● DATASET SECTION:

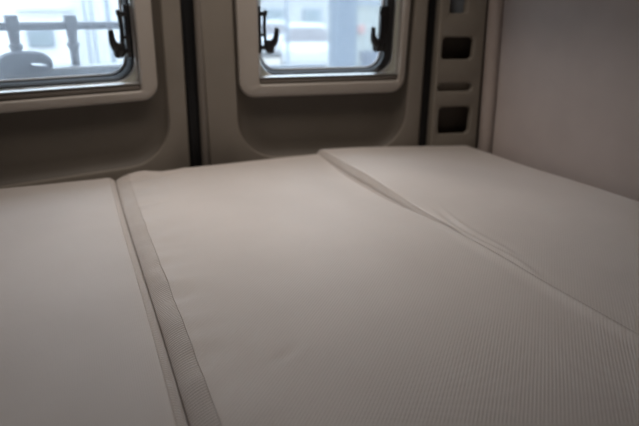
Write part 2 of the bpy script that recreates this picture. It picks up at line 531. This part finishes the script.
def cushion(label, x0, x1, y0, y1, rl, rrr, rf, rb, ql, qr, qf, qb, zf, xf, top_mat, seam_t, yf=lambda x, y: 0, th=.138, nx=110, ny=270):
    root = empty('bed_cushion', ((x0 + x1) / 2, (y0 + y1) / 2, B - th), label=label, cat='cushion', group='cushions making up the bed')
    ox, oy, oz = root.location
    NE = 12
    xs = edge_lines(NE, nx, x0, x1, rl, rrr)
    ys = edge_lines(NE, ny, y0, y1, rf, rb)
    def warp(x, y):
        tx, r_x, q_x, sx = 0, rl, ql, -1
        if x < x0 + rl: tx = (x0 + rl - x) / rl
        elif x > x1 - rrr: tx, r_x, q_x, sx = (x - x1 + rrr) / rrr, rrr, qr, 1
        ty, r_y, q_y, sy = 0, rf, qf, -1
        if y < y0 + rf: ty = (y0 + rf - y) / rf
        elif y > y1 - rb: ty, r_y, q_y, sy = (y - y1 + rb) / rb, rb, qb, 1
        T = math.hypot(tx, ty)
        if T > 1:
            tx, ty = tx / T, ty / T
            if tx > 0: x = x0 + rl * (1 - tx) if sx < 0 else x1 - rrr * (1 - tx)
            if ty > 0: y = y0 + rf * (1 - ty) if sy < 0 else y1 - rb * (1 - ty)
        Tc = min(T, 1)
        q = 0
        if T > 1e-6:
            q = (q_x * tx * tx + q_y * ty * ty) / (tx * tx + ty * ty)
        z = -q * (1 - math.sqrt(max(0, 1 - Tc * Tc)))
        z += zf(x, y) * (1 - 0.6 * Tc)
        return Vector((x + xf(x, y) - ox, y + yf(x, y) - oy, B + z - oz)), Tc
    grid = [[warp(x, y) for x in xs] for y in ys]
    NX, NY = len(xs), len(ys)
    top, band = MB(), MB()
    allv = [grid[j][i][0] for j in range(NY) for i in range(NX)]
    tf, bf = [], []
    for j in range(NY - 1):
        for i in range(NX - 1):
            T = max(grid[j][i][1], grid[j][i + 1][1], grid[j + 1][i][1], grid[j + 1][i + 1][1])
            Tm = min(grid[j][i][1], grid[j][i + 1][1], grid[j + 1][i][1], grid[j + 1][i + 1][1])
            q = (j * NX + i, j * NX + i + 1, (j + 1) * NX + i + 1, (j + 1) * NX + i)
            (tf if (T + Tm) / 2 < seam_t else bf).append(q)
    def compact(mb, fs):
        used = sorted({k for q in fs for k in q})
        ix = {k: n for n, k in enumerate(used)}
        mb.add([allv[k] for k in used], [tuple(ix[k] for k in q) for q in fs])
    compact(top, tf)
    compact(band, bf)
    # side walls of the band
    rim = [allv[i] for i in range(NX)] + [allv[j * NX + NX - 1] for j in range(1, NY)] + [allv[(NY - 1) * NX + i] for i in range(NX - 2, -1, -1)] + [allv[j * NX] for j in range(NY - 2, 0, -1)]
    lo = [Vector((p.x, p.y, 0.004)) for p in rim]
    band.loops([rim, [Vector((p.x, p.y, (p.z * .5 + .002))) for p in rim], lo])
    t = top.build('top_cover', top_mat, root, 180)
    b = band.build('side_band', 'band', root, 180)
    bm = MB(); bm.loops([[Vector((p.x * .995, p.y * .995, 0)) for p in rim], [Vector((p.x * .995, p.y * .995, .006)) for p in rim]], cap0=True, cap1=True)
    bm.build('base_cloth', 'foam', root, 30)
    # raised seam where band and top meet
    tt = seam_t
    path = []
    def seam_pt(px, py):
        p, _ = warp(px, py)
        return p + Vector((0, 0, .0002))
    xa, xb, ya, yb = x0 + rl * (1 - tt), x1 - rrr * (1 - tt), y0 + rf * (1 - tt), y1 - rb * (1 - tt)
    n = 90
    for k in range(n): path.append(seam_pt(xa + (xb - xa) * k / n, ya))
    for k in range(n * 2): path.append(seam_pt(xb, ya + (yb - ya) * k / (n * 2)))
    for k in range(n): path.append(seam_pt(xb + (xa - xb) * k / n, yb))
    for k in range(n * 2): path.append(seam_pt(xa, yb + (ya - yb) * k / (n * 2)))
    s = MB(); s.tube(path, .0010, 6, closed=True)
    s.build('seam', 'thread', root, 180)
    return root

def g(x, c, s):
    return math.exp(-((x - c) / s) ** 2)
def step(x, a, b):
    t = max(0, min(1, (x - a) / (b - a)))
    return t * t * (3 - 2 * t)
def wav(x, y, s, seed):
    return noise.noise(Vector((x * s, y * s, seed)))

def z_left(x, y):
    z = .003 * wav(x, y, 3.0, 1.3) + .0012 * wav(x, y, 11, 2.2)
    return z + .006
def z_mid(x, y):
    z = .004 + .0035 * wav(x, y, 2.6, 7.1) + .0010 * wav(x, y, 10, 4.4)
    z -= .017 * g(x, .70, .11) * step(y, .88, 1.22) * (1 - step(y, 1.35, 1.64))
    z += .007 * g(x, .686, .014) * (1 - step(y, .80, 1.0)) + .003 * g(x, .69, .05) * (1 - step(y, .7, .95))
    dx, dy = (x - .207), (y - .601)
    c, s = math.cos(.35), math.sin(.35)
    a, b = dx * c + dy * s, -dx * s + dy * c
    z -= .0036 * math.exp(-(a / .020) ** 2 - (b / .010) ** 2)
    z += .0020 * math.exp(-((a - .012) / .022) ** 2 - ((b + .013) / .007) ** 2)
    z += .013 * wav(x, y, 26, 3.3) * step(y, 1.46, 1.60) * (1 - step(x, .16, .28))
    z += .002 * g(x, .10, .05) * step(y, 1.45, 1.6)
    z += .0065 * wav(x * .6, y * 1.6, 14, 8.8) * g(x, .085, .05) + .0018 * wav(x, y, 30, 5.1) * g(x, .08, .03)
    return z
def z_right(x, y):
    z = .008 + .003 * wav(x, y, 3.0, 11.3)
    z += .013 * step(y, .95, 1.30) * (1 - 1.7 * step(x, .75, 1.2))
    e = step(y, .60, .72) * (1 - step(y, .90, 1.04))
    bend = .010 * math.sin((y - .6) * 16)
    z += .0043 * g(x, .706 + bend + (y - .8) * .05, .006) * e
    z += .0036 * g(x, .724 + bend + (y - .8) * .12, .006) * e * step(y, .68, .76)
    z -= .004 * g(x, .70, .03) * (1 - step(y, .8, .95))
    return z
cushion('left bed cushion, cut off by the photo edge, with a narrow ribbed seam band', -.665, .0526, -.30, 1.622, .03, .020, .03, .035, .04, .016, .04, .05,
        z_left, lambda x, y: .006 * g(x, .048, .08) * math.sin(y * 3.2), 'cover_l', .30)
cushion('middle bed cushion with a small dimple and a wide sloping band along its left edge', .0535, .6888, -.30, 1.640, .040, .004, .03, .040, .012, .004, .04, .055,
        z_mid, lambda x, y: .006 * g(x, .048, .08) * math.sin(y * 3.2), 'cover', .16)
cushion('right bed cushion against the fabric wall, wrinkled beside its seam', .6892, 1.250, -.30, 1.625, .009, .030, .03, .055, .009, .04, .04, .05,
        z_right, lambda x, y: 0, 'cover', .25, yf=lambda x, y: step(y, 1.0, 1.6) * (.03 - .07 * (x - .69) / .56))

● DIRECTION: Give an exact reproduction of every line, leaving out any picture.

● SOLUTION:
Write part 2 of the bpy script that recreates this picture. It picks up at line 531. This part finishes the script.
def cushion(label, x0, x1, y0, y1, rl, rrr, rf, rb, ql, qr, qf, qb, zf, xf, top_mat, seam_t, yf=lambda x, y: 0, th=.138, nx=110, ny=270):
    root = empty('bed_cushion', ((x0 + x1) / 2, (y0 + y1) / 2, B - th), label=label, cat='cushion', group='cushions making up the bed')
    ox, oy, oz = root.location
    NE = 12
    xs = edge_lines(NE, nx, x0, x1, rl, rrr)
    ys = edge_lines(NE, ny, y0, y1, rf, rb)
    def warp(x, y):
        tx, r_x, q_x, sx = 0, rl, ql, -1
        if x < x0 + rl: tx = (x0 + rl - x) / rl
        elif x > x1 - rrr: tx, r_x, q_x, sx = (x - x1 + rrr) / rrr, rrr, qr, 1
        ty, r_y, q_y, sy = 0, rf, qf, -1
        if y < y0 + rf: ty = (y0 + rf - y) / rf
        elif y > y1 - rb: ty, r_y, q_y, sy = (y - y1 + rb) / rb, rb, qb, 1
        T = math.hypot(tx, ty)
        if T > 1:
            tx, ty = tx / T, ty / T
            if tx > 0: x = x0 + rl * (1 - tx) if sx < 0 else x1 - rrr * (1 - tx)
            if ty > 0: y = y0 + rf * (1 - ty) if sy < 0 else y1 - rb * (1 - ty)
        Tc = min(T, 1)
        q = 0
        if T > 1e-6:
            q = (q_x * tx * tx + q_y * ty * ty) / (tx * tx + ty * ty)
        z = -q * (1 - math.sqrt(max(0, 1 - Tc * Tc)))
        z += zf(x, y) * (1 - 0.6 * Tc)
        return Vector((x + xf(x, y) - ox, y + yf(x, y) - oy, B + z - oz)), Tc
    grid = [[warp(x, y) for x in xs] for y in ys]
    NX, NY = len(xs), len(ys)
    top, band = MB(), MB()
    allv = [grid[j][i][0] for j in range(NY) for i in range(NX)]
    tf, bf = [], []
    for j in range(NY - 1):
        for i in range(NX - 1):
            T = max(grid[j][i][1], grid[j][i + 1][1], grid[j + 1][i][1], grid[j + 1][i + 1][1])
            Tm = min(grid[j][i][1], grid[j][i + 1][1], grid[j + 1][i][1], grid[j + 1][i + 1][1])
            q = (j * NX + i, j * NX + i + 1, (j + 1) * NX + i + 1, (j + 1) * NX + i)
            (tf if (T + Tm) / 2 < seam_t else bf).append(q)
    def compact(mb, fs):
        used = sorted({k for q in fs for k in q})
        ix = {k: n for n, k in enumerate(used)}
        mb.add([allv[k] for k in used], [tuple(ix[k] for k in q) for q in fs])
    compact(top, tf)
    compact(band, bf)
    # side walls of the band
    rim = [allv[i] for i in range(NX)] + [allv[j * NX + NX - 1] for j in range(1, NY)] + [allv[(NY - 1) * NX + i] for i in range(NX - 2, -1, -1)] + [allv[j * NX] for j in range(NY - 2, 0, -1)]
    lo = [Vector((p.x, p.y, 0.004)) for p in rim]
    band.loops([rim, [Vector((p.x, p.y, (p.z * .5 + .002))) for p in rim], lo])
    t = top.build('top_cover', top_mat, root, 180)
    b = band.build('side_band', 'band', root, 180)
    bm = MB(); bm.loops([[Vector((p.x * .995, p.y * .995, 0)) for p in rim], [Vector((p.x * .995, p.y * .995, .006)) for p in rim]], cap0=True, cap1=True)
    bm.build('base_cloth', 'foam', root, 30)
    # raised seam where band and top meet
    tt = seam_t
    path = []
    def seam_pt(px, py):
        p, _ = warp(px, py)
        return p + Vector((0, 0, .0002))
    xa, xb, ya, yb = x0 + rl * (1 - tt), x1 - rrr * (1 - tt), y0 + rf * (1 - tt), y1 - rb * (1 - tt)
    n = 90
    for k in range(n): path.append(seam_pt(xa + (xb - xa) * k / n, ya))
    for k in range(n * 2): path.append(seam_pt(xb, ya + (yb - ya) * k / (n * 2)))
    for k in range(n): path.append(seam_pt(xb + (xa - xb) * k / n, yb))
    for k in range(n * 2): path.append(seam_pt(xa, yb + (ya - yb) * k / (n * 2)))
    s = MB(); s.tube(path, .0010, 6, closed=True)
    s.build('seam', 'thread', root, 180)
    return root

def g(x, c, s):
    return math.exp(-((x - c) / s) ** 2)
def step(x, a, b):
    t = max(0, min(1, (x - a) / (b - a)))
    return t * t * (3 - 2 * t)
def wav(x, y, s, seed):
    return noise.noise(Vector((x * s, y * s, seed)))

def z_left(x, y):
    z = .003 * wav(x, y, 3.0, 1.3) + .0012 * wav(x, y, 11, 2.2)
    return z + .006
def z_mid(x, y):
    z = .004 + .0035 * wav(x, y, 2.6, 7.1) + .0010 * wav(x, y, 10, 4.4)
    z -= .017 * g(x, .70, .11) * step(y, .88, 1.22) * (1 - step(y, 1.35, 1.64))
    z += .007 * g(x, .686, .014) * (1 - step(y, .80, 1.0)) + .003 * g(x, .69, .05) * (1 - step(y, .7, .95))
    dx, dy = (x - .207), (y - .601)
    c, s = math.cos(.35), math.sin(.35)
    a, b = dx * c + dy * s, -dx * s + dy * c
    z -= .0036 * math.exp(-(a / .020) ** 2 - (b / .010) ** 2)
    z += .0020 * math.exp(-((a - .012) / .022) ** 2 - ((b + .013) / .007) ** 2)
    z += .013 * wav(x, y, 26, 3.3) * step(y, 1.46, 1.60) * (1 - step(x, .16, .28))
    z += .002 * g(x, .10, .05) * step(y, 1.45, 1.6)
    z += .0065 * wav(x * .6, y * 1.6, 14, 8.8) * g(x, .085, .05) + .0018 * wav(x, y, 30, 5.1) * g(x, .08, .03)
    return z
def z_right(x, y):
    z = .008 + .003 * wav(x, y, 3.0, 11.3)
    z += .013 * step(y, .95, 1.30) * (1 - 1.7 * step(x, .75, 1.2))
    e = step(y, .60, .72) * (1 - step(y, .90, 1.04))
    bend = .010 * math.sin((y - .6) * 16)
    z += .0043 * g(x, .706 + bend + (y - .8) * .05, .006) * e
    z += .0036 * g(x, .724 + bend + (y - .8) * .12, .006) * e * step(y, .68, .76)
    z -= .004 * g(x, .70, .03) * (1 - step(y, .8, .95))
    return z
cushion('left bed cushion, cut off by the photo edge, with a narrow ribbed seam band', -.665, .0526, -.30, 1.622, .03, .020, .03, .035, .04, .016, .04, .05,
        z_left, lambda x, y: .006 * g(x, .048, .08) * math.sin(y * 3.2), 'cover_l', .30)
cushion('middle bed cushion with a small dimple and a wide sloping band along its left edge', .0535, .6888, -.30, 1.640, .040, .004, .03, .040, .012, .004, .04, .055,
        z_mid, lambda x, y: .006 * g(x, .048, .08) * math.sin(y * 3.2), 'cover', .16)
cushion('right bed cushion against the fabric wall, wrinkled beside its seam', .6892, 1.250, -.30, 1.625, .009, .030, .03, .055, .009, .04, .04, .05,
        z_right, lambda x, y: 0, 'cover', .25, yf=lambda x, y: step(y, 1.0, 1.6) * (.03 - .07 * (x - .69) / .56))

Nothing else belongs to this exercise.